Scenes as source code
§

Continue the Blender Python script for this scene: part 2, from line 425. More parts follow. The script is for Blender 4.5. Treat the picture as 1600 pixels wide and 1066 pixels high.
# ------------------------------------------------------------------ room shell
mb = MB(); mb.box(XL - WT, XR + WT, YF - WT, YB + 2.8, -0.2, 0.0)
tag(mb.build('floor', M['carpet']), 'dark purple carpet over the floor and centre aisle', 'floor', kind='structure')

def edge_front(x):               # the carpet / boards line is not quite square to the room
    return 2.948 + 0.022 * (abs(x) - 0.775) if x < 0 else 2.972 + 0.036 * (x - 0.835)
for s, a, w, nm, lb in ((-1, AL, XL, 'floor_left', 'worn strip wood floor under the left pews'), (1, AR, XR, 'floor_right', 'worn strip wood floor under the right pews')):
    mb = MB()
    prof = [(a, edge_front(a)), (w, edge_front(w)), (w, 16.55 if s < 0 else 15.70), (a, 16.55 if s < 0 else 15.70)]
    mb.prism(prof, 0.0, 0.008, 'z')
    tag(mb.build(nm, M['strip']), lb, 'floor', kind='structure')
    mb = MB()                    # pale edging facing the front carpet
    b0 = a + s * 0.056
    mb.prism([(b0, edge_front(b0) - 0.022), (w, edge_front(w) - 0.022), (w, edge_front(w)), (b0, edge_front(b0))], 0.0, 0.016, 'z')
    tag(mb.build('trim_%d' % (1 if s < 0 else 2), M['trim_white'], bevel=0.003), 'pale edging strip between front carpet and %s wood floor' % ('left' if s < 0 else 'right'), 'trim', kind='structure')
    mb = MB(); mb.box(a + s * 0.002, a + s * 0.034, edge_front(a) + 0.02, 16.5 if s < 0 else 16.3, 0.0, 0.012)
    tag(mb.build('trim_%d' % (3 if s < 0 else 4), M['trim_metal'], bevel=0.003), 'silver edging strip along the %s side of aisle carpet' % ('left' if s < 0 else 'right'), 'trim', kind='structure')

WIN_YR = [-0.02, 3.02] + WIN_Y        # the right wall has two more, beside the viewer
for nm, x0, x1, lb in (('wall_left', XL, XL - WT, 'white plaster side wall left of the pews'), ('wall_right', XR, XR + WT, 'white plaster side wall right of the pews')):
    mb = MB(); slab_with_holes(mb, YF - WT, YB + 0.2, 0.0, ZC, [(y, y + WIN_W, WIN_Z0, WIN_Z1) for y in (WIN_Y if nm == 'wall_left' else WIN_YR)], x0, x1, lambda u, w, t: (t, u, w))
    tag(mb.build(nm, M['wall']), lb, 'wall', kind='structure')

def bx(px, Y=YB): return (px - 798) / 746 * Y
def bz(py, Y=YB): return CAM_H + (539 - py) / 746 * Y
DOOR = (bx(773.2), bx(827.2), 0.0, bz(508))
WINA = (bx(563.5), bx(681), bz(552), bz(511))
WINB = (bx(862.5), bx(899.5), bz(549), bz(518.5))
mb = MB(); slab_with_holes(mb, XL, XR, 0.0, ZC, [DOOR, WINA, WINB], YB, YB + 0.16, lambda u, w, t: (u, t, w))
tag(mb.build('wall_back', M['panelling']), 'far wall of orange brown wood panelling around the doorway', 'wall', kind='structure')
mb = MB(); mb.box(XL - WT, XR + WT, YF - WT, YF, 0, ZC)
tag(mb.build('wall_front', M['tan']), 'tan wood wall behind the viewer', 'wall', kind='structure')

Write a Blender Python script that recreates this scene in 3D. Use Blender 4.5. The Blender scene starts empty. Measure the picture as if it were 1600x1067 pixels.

§

▶ [Exercise]
Print the records above verbatim from their first line to the line containing "tag(mb.build('floor', M['carpet']), 'dark", both included, and stop there.

▶ [Answer to the exercise]
Continue the Blender Python script for this scene: part 2, from line 425. More parts follow. The script is for Blender 4.5. Treat the picture as 1600 pixels wide and 1066 pixels high.
# ------------------------------------------------------------------ room shell
mb = MB(); mb.box(XL - WT, XR + WT, YF - WT, YB + 2.8, -0.2, 0.0)
tag(mb.build('floor', M['carpet']), 'dark purple carpet over the floor and centre aisle', 'floor', kind='structure')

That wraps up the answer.